Das hieß dann: Am 1. November nach der Allerheiligenvesper wird noch die Totenvesper gefeiert; am 2. November betet man außer Matutin und Laudes vom Oktav-Tag von Allerheiligen noch Matutin und Laudes des Totenofficiums. Damit endete dieses Officium, Kleine Horen (Prim bis Non) kannte das Totenofficium nicht. Diese Horen wurden am 2.11. wieder vom Oktavtag von Allerheiligen gefeiert.

Papst Pius X. hat dann bei seiner Reform am Anfang des 20. Jahrhunderts verfügt: Nach der Allerheiligenvesper ist wie bisher noch die Totenvesper zu feiern, am 2. November entfällt dann aber das Officium von der Oktav von Allerheiligen, es wird nur noch das Totenofficium gefeiert, und zwar Matutin und Laudes, dem sich dann neu geschaffene Kleine Horen (Prim bis Non) anschließen.
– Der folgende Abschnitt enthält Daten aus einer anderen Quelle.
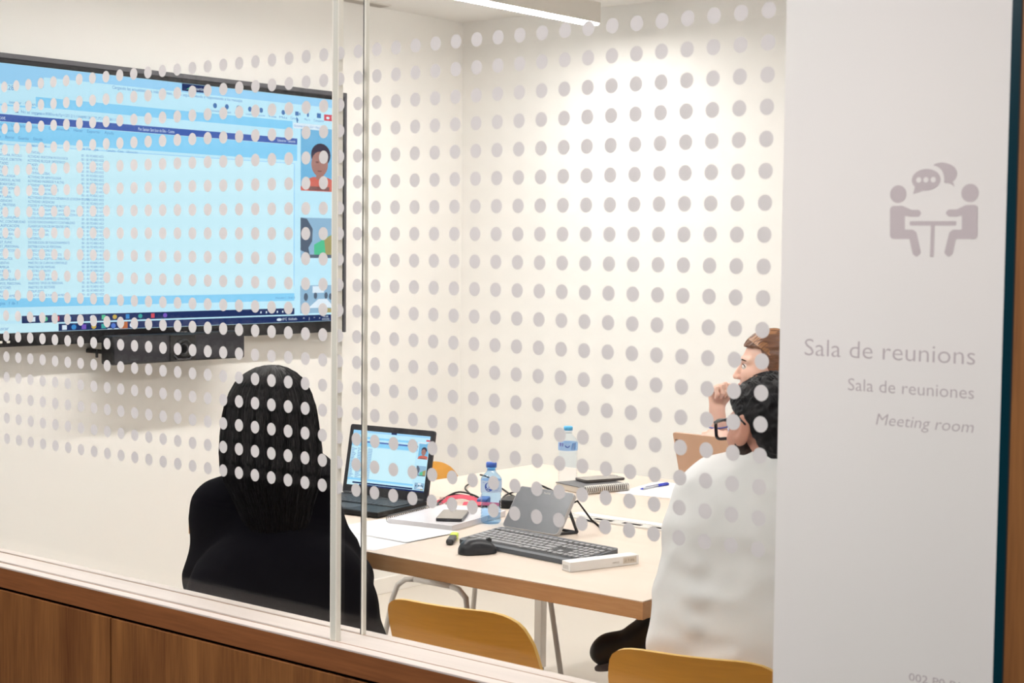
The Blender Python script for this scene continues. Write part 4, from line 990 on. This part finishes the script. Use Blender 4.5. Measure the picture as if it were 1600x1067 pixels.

Die Vesper am 2. November ist dann wieder von der Allerheiligen-Oktav.

Die Bücher von Johannes XXIII. gehen noch einen Schritt weiter:

Nach der Allerheiligen-Vesper am 1.11. ist keine Totenvesper mehr zu beten. Das war natürlich ein ungeheurer Schnitt in die Tradition, deshalberließ man auch eine Ausnahmeregelung, wonach "Der Brauch der Totenvesper nach der Allerheiligenvesper 'wegen der Frömmigkeit der Gläubigen' auch weiterhin statthaft" blieb. So ist es den "Variationen" zu den Rubriken, die 1960 erschienen, zu entnehmen.

Offiziell galt aber: Am 2. November ist Totenofficium zu beten, und zwar wird nun auch die Totenvesper am Abend des 2.11. gebetet, dem sich dann noch eine besondere Form der Komplet (Toten-Komplet) anschließt.

So schön die Feiern in S. Trinità in Rom auch sind, sie entsprechen nicht dem offiziellen Stand der Bücher von 1962, sondern folgen einer Ausnahmeregelung.

Gott sei Dank! - kann man da nur sagen. Man sieht wieder einmal, dass die Bücher von 1962 schon in wichtigen Punkten einen Weg beschreiten, der dann in die Umbrüche nach dem Zweiten Vatikanischen Konzil führt.